* start *
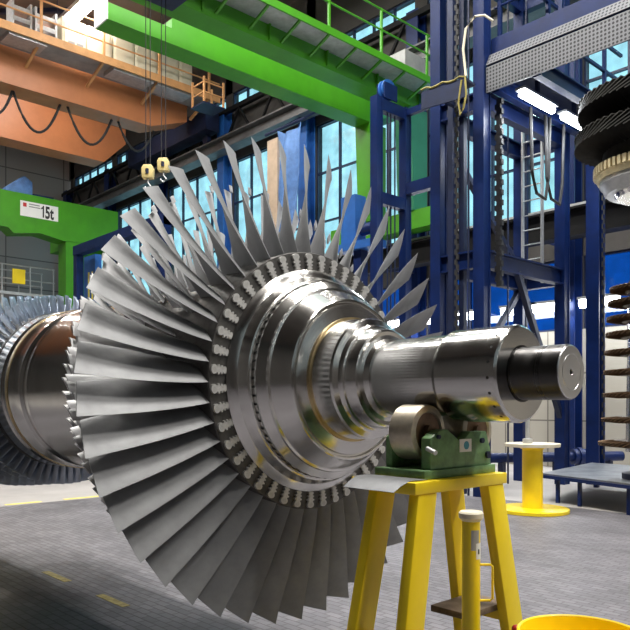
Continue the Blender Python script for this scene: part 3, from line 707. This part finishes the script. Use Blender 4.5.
MB().ibeam((-6.45, 13.35, 0), (-6.45, 13.35, PZ), .26, .26, .03, (0,1,0)).build('support_column', M['blue'], sv)
MB().box((PXR-.3, TYA, 0), (PXR-.02, TYA+.28, PZ)).build('support_column', M['blue'], sv)
for k in range(2):
    x = -6.25; y0, y1 = ((10.36, 11.35), (11.72, 12.5))[k]
    L_ = thing('tube_lamp', ('bright tube lamp under the service platform, nearer to the perforated fascia', 'shorter-looking bright tube lamp under the platform, beside the black wheel')[k], 'lamp', (x, (y0+y1)/2, PZ-.2), 'tube lamps under the service platform')
    MB().box((x-.09, y0-.05, PZ-.06), (x+.09, y1+.05, PZ-.02)).build('housing', M['galv'], L_)
    MB().box((x-.03, (y0+y1)/2-.03, PZ-.02), (x+.03, (y0+y1)/2+.03, PZ+.245)).build('hanger', M['navy'], L_)
    MB().tube((x, y0, PZ-.115), (x, y1, PZ-.115), .06, 12).build('tube', M['tube2'], L_)
# hoops hanging beneath
for k, (px, py) in enumerate(((545, 105), (560, 112))):
    pass
hp = thing('cable_loops', 'two dark cable loops hanging beneath the service platform lamps', 'cable', (-6.55, 11.6, 5.0))
for y in (11.2, 11.7):
    MB().path([(-6.55, y-.05, PZ-.02), (-6.55, y, 5.6), (-6.55, y+.15, 5.25), (-6.55, y+.45, 5.2), (-6.55, y+.55, 5.6), (-6.55, y+.6, PZ-.02)], .03, 6).build('loop', M['black'], hp)

# fluorescent row on the back wall
wl = ['pair of glowing wall tubes %s' % s for s in ()]
xs = [-17.2, -15.6, -13.9, -12.4, -11.0, -9.6, -8.75, -7.55, -6.4, -5.2, -4.0]
for k, x in enumerate(xs):
    ln = 1.0 if x < -9 else .95
    l_ = thing('wall_tube_lamp', 'glowing fluorescent tube lamp in the long row on the back wall', 'lamp', (x, YW-.5, 3.85), 'fluorescent row along the back wall')
    MB().box((x-ln/2, YW-.62, 3.97), (x+ln/2, YW-.4, 4.03)).box((x-.04, YW-.45, 3.99), (x+.04, YW+.05, 4.03)).build('housing', M['galv'], l_)
    MB().tube((x-ln/2+.03, YW-.5, 3.88), (x+ln/2-.03, YW-.5, 3.88), .1, 12).build('tube', M['tube2'], l_)

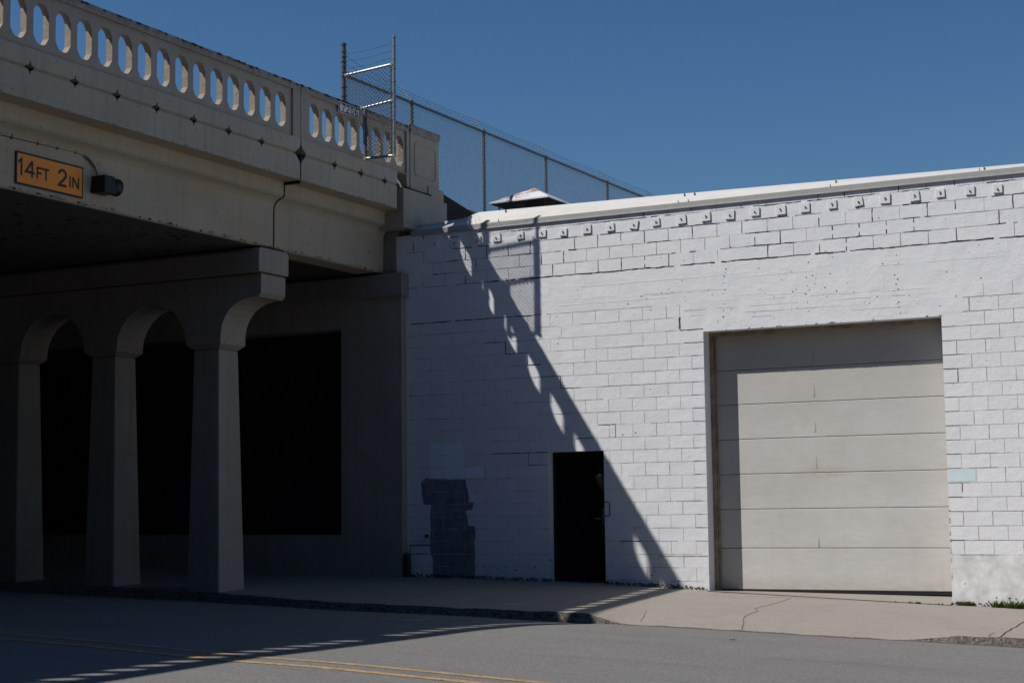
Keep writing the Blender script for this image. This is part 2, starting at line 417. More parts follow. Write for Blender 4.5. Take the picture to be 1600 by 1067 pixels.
* end *
- **WORK TO BE COMPLETED**: Set each line of the records down exactly, leaving every picture out.

- **SOLUTION BELOW**:
Continue the Blender Python script for this scene: part 3, from line 707. This part finishes the script. Use Blender 4.5.
MB().ibeam((-6.45, 13.35, 0), (-6.45, 13.35, PZ), .26, .26, .03, (0,1,0)).build('support_column', M['blue'], sv)
MB().box((PXR-.3, TYA, 0), (PXR-.02, TYA+.28, PZ)).build('support_column', M['blue'], sv)
for k in range(2):
    x = -6.25; y0, y1 = ((10.36, 11.35), (11.72, 12.5))[k]
    L_ = thing('tube_lamp', ('bright tube lamp under the service platform, nearer to the perforated fascia', 'shorter-looking bright tube lamp under the platform, beside the black wheel')[k], 'lamp', (x, (y0+y1)/2, PZ-.2), 'tube lamps under the service platform')
    MB().box((x-.09, y0-.05, PZ-.06), (x+.09, y1+.05, PZ-.02)).build('housing', M['galv'], L_)
    MB().box((x-.03, (y0+y1)/2-.03, PZ-.02), (x+.03, (y0+y1)/2+.03, PZ+.245)).build('hanger', M['navy'], L_)
    MB().tube((x, y0, PZ-.115), (x, y1, PZ-.115), .06, 12).build('tube', M['tube2'], L_)
# hoops hanging beneath
for k, (px, py) in enumerate(((545, 105), (560, 112))):
    pass
hp = thing('cable_loops', 'two dark cable loops hanging beneath the service platform lamps', 'cable', (-6.55, 11.6, 5.0))
for y in (11.2, 11.7):
    MB().path([(-6.55, y-.05, PZ-.02), (-6.55, y, 5.6), (-6.55, y+.15, 5.25), (-6.55, y+.45, 5.2), (-6.55, y+.55, 5.6), (-6.55, y+.6, PZ-.02)], .03, 6).build('loop', M['black'], hp)

# fluorescent row on the back wall
wl = ['pair of glowing wall tubes %s' % s for s in ()]
xs = [-17.2, -15.6, -13.9, -12.4, -11.0, -9.6, -8.75, -7.55, -6.4, -5.2, -4.0]
for k, x in enumerate(xs):
    ln = 1.0 if x < -9 else .95
    l_ = thing('wall_tube_lamp', 'glowing fluorescent tube lamp in the long row on the back wall', 'lamp', (x, YW-.5, 3.85), 'fluorescent row along the back wall')
    MB().box((x-ln/2, YW-.62, 3.97), (x+ln/2, YW-.4, 4.03)).box((x-.04, YW-.45, 3.99), (x+.04, YW+.05, 4.03)).build('housing', M['galv'], l_)
    MB().tube((x-ln/2+.03, YW-.5, 3.88), (x+ln/2-.03, YW-.5, 3.88), .1, 12).build('tube', M['tube2'], l_)

Keep writing the Blender script for this image. This is part 2, starting at line 417. More parts follow. Write for Blender 4.5. Take the picture to be 1600 by 1067 pixels.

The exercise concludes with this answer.